One of my passions is the University of Tennessee. Man, last night was an incredible night. It is one of the highlight games of the football season when Florida goes into Knoxville to play the Vols. But I love UT football. I have a bunch of little things in my office that have been given to me by people over the years as gifts.
** Show UT stuff. Have Smokey play Rocky Top.
Tennessee football is great. I love it. Now other people are passionate about other teams. Some of you in here actually like Florida. Shane is all about LSU. I mean, people are passionate about all kinds of things.
Some people here are passionate about cars. They aren’t really crazy about just any car, it has to be a certain type car.
Show picture of Dave Vealey’s GTO.
Some people here are really into their animals.
Show picture of Mary Vealey’s Llama’s
Show picture of Lee Libardoni’s puppies.
Really quick, write down on your listening guide what you are passionate about.
Now, have you ever thought, “There must be more to life than this?”
I mean as much as I love Tennessee football, there has to be a bigger purpose and a bigger plan for my life. There has to be something that I can be passionate about that has more value and more significance than football.
Now, let me give you a definition of passion.
Passion is defined as a powerful emotion.
That is only one definition, and we are going to look at some others aspects of it, but in our common everyday view of life we see passion as a powerful emotion evoking either a pleasurable or painful response.
Passion is what causes us to yell at the TV during a game. It is what causes us to sacrifice what could be our own time to care for an animal. It is what consumes a lot of life and energy.
What if we could take our passion and turn it toward our relationship with God? I don’t mean just emotion or some experience, but what if we redefined passion to fit what God has in mind in for our relationship with him?
A God-view definition of passion is a continual pursuing.
For the sake of our conversation today, what if we defined passion as our continual pursuing of God in order to help us understand the deeper spiritual life God has called us to live?
Today we want to look at a scripture passage that helps us to see passion for God lived out in the life of David.
“O God, you are my God, earnestly I seek you, my soul thirsts for you, my body longs for you, in a dry and weary land where there is no water.” Psalm 63:1 (NIV)

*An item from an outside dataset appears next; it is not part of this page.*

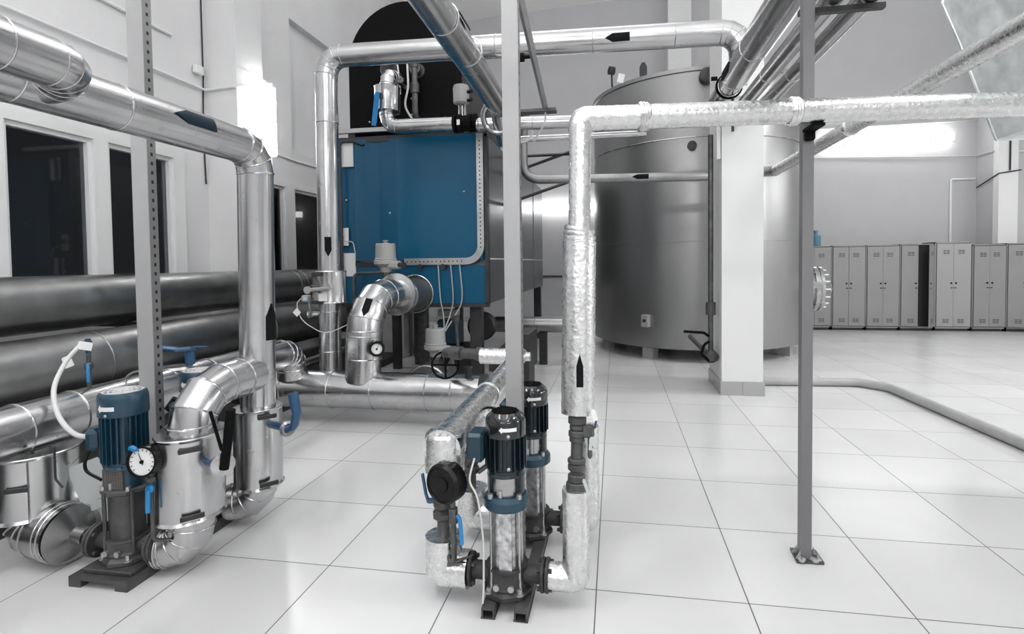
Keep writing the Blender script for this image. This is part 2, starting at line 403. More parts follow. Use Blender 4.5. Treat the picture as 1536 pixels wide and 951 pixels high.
cable('wall_conduit', [(3.2, 11.93, 4.05), (9, 11.93, 4.1)], .012, 'long thin conduit on the back wall above the bright tube lamp', LGREY, 'conduit')
cable('wall_cable', [(7.27, 11.28, 2.98), (7.27, 11.28, 3.8), (7.25, 11.28, 4.6)], .014, 'dark cable running down the white column behind the duct', DARK)
cable('wall_cable', [(7.09, 11.9, 2.75), (7.09, 11.29, 2.93), (7.45, 11.28, 2.98)], .012, 'dark cable wrapped around the side of the white column', DARK)
cable('wall_conduit', [(7.44, 11.43, 3.35), (9.3, 11.43, 3.35)], .016, 'white conduit on the wall right of the white column', WHITE, 'conduit')
cable('wall_conduit', [(-1.9, 11.93, 1.05), (-.15, 11.93, 1.05)], .02, 'dark horizontal conduit low on the wall behind the boiler', DARK, 'conduit')

# ---- lamps that show
def tube_lamp(name, c, d, L, label, w=.12, h=.09, nclip=3, m=LAMP):
    t = thing(name, label, 'lamp', c); u = V(d).normalized(); n = V((0, -1, 0)) if abs(u.x) > .5 else V((1, 0, 0))
    ang = M4.Identity(4)
    def bx(mb, o, l, a, b):
        s = [abs(u[i]) * l + abs(n[i]) * a + (1 - abs(u[i]) - abs(n[i])) * b for i in range(3)]; return mb.box(o, s, bev=.01)
    bx(MB(), V(c), L, .05, h).build('housing', WHITE, t)
    bx(MB(), V(c) + n * .055, L * .98, w * .6, h * 1.25).build('lit_diffuser', m, t)
    k = MB()
    for i in range(nclip): bx(k, V(c) + n * .05 + u * (L * (-.32 + .64 * i / max(1, nclip - 1))), .02, w * .8, h * 1.6)
    k.build('clip', GREY, t); return t
tube_lamp('tube_lamp', (5.42, 11.9, 3.77), (1, 0, 0), 2.5, 'long bright tube lamp on the back wall above the lockers', h=.12)
tube_lamp('tube_lamp', (-1.05, 11.9, 2.6), (1, 0, 0), 1.5, 'bright tube lamp on the wall behind the blue boiler', h=.11, m=LAMPB)
tube_lamp('tube_lamp', (-4.176, 5.84, 3.12), (0, 0, 1), .85, 'bright lamp panel on the side of the left wall pilaster', h=.2, nclip=2, m=LAMPS)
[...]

David is writing this psalm literally in the Judean wilderness. He is there when he is running at one of two times in his life. It is either when he is a relatively young man who is escaping the tyrant King Saul who is trying to kill him; or it is when he is an older man who has been king and is escaping form his son Absalom who is trying to kill him. Either way, David is in a barren wilderness trying to stay alive.
It is at this point that David realizes that his only source of nourishment or comfort is not going to come form some temporary supply of food or water. It is at this point in his life that David is realizing that what his soul needs is to connect with God.
David is longing for God because he knows there has to be more in his life than just surviving. David is at a point where he just desperately needs to know that God is still God.
Circumstances help us to put life in its proper context.
There are times when the essentials in life overpower the things that I am passionate about. I have never taken my child to an emergency room and been concerned about Tennessee football. The wilderness places have a way of re-focusing our passions.
Let me give you a couple of quick facts about this passage that may help you get what David is really saying.
1) David uses the proper name for God.
This is not just some cry of, “If there is a god would you please answer me?” David calls God, by two names actually, Elohim which signifies the bigness and the totality of God. And he uses the term Yahweh which means LORD. David is calling out to the specific God of the Hebrews.